On Jun 28, 2011, at 3:22 AM, Jakub Zawadzki wrote:
> Btw. I know that nowadays I'm the only one who uses non-utf locales on console,
> but when we print on console (stdout/stderr) I think we should use strerror() from libc,
> i.e. strerror() which don't recode message to utf-8.
It's more complicated than that.
There are many source of strings in the non-GUI output of the programs in the Wireshark suite:
the message text itself - that's generally ASCII;
file names - internally to those programs, those are in UTF-8;
error strings for errno values and signal-name strings from signals - those might be in the current locale for strerror()/strsignal() and would be in UTF-8 with g_strerror()/g_strsignal();
etc.
In addition, the non-GUI output of the program can be sent either to the terminal or to files.

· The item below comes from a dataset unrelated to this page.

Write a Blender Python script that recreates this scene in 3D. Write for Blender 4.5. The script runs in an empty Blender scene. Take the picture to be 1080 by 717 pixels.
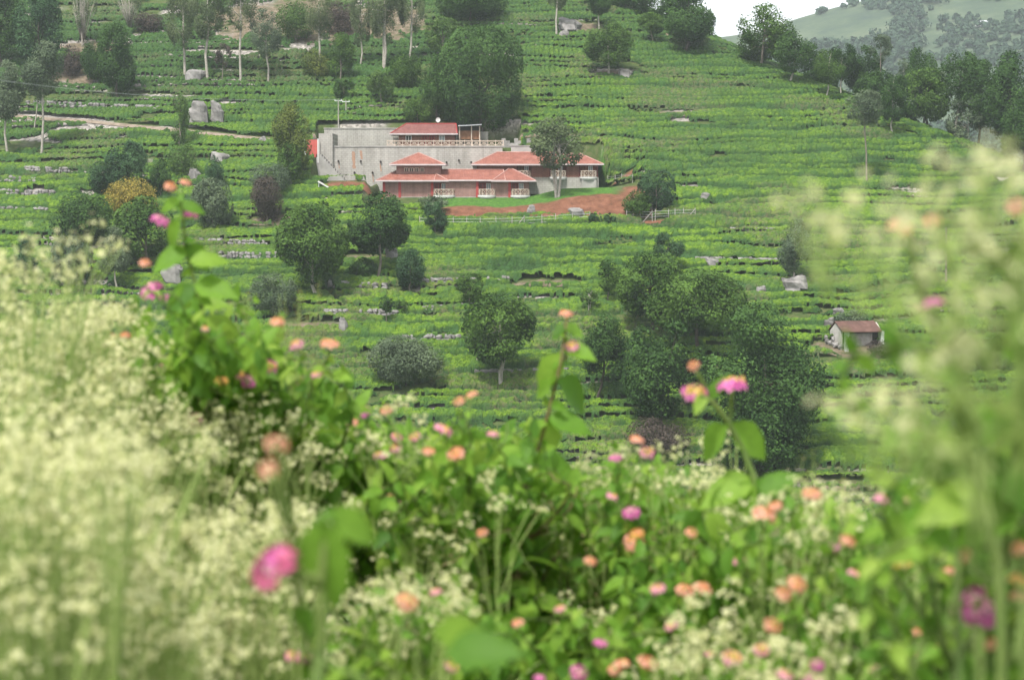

Output to the terminal should be in whatever character set the terminal expects. I'm not sure what would indicate the character set the terminal expects. On my machine, the "terminal" is Terminal.app, and can handle UTF-8 output; on other UN*Xes, in the GUI, it's probably similar. For consoles (which I'm using here to mean "no GUI, just the console of a workstation/personal computer") it might be less capable. For real terminals, it's almost certainly less-capable; I'm not sure whether there's ever be a real serial-port terminal that handles UTF-8. I don't know what the various terminal emulators for Windows, e.g. cmd.exe, do.
Output to files, whether it's the result of redirecting the standard output or error of a command-line program to a file, or of one of the "export to a text file" operations in Wireshark, or..., is another matter. It might be that the character encoding should be the same as would be used on a terminal.
In any case, that means that using strerror() is probably not going to be sufficient to fix the problem. What we might want to do is use UTF-8 everywhere we can, and, for non-GUI output, convert to the appropriate character encoding - whatever that might be - at the last minute.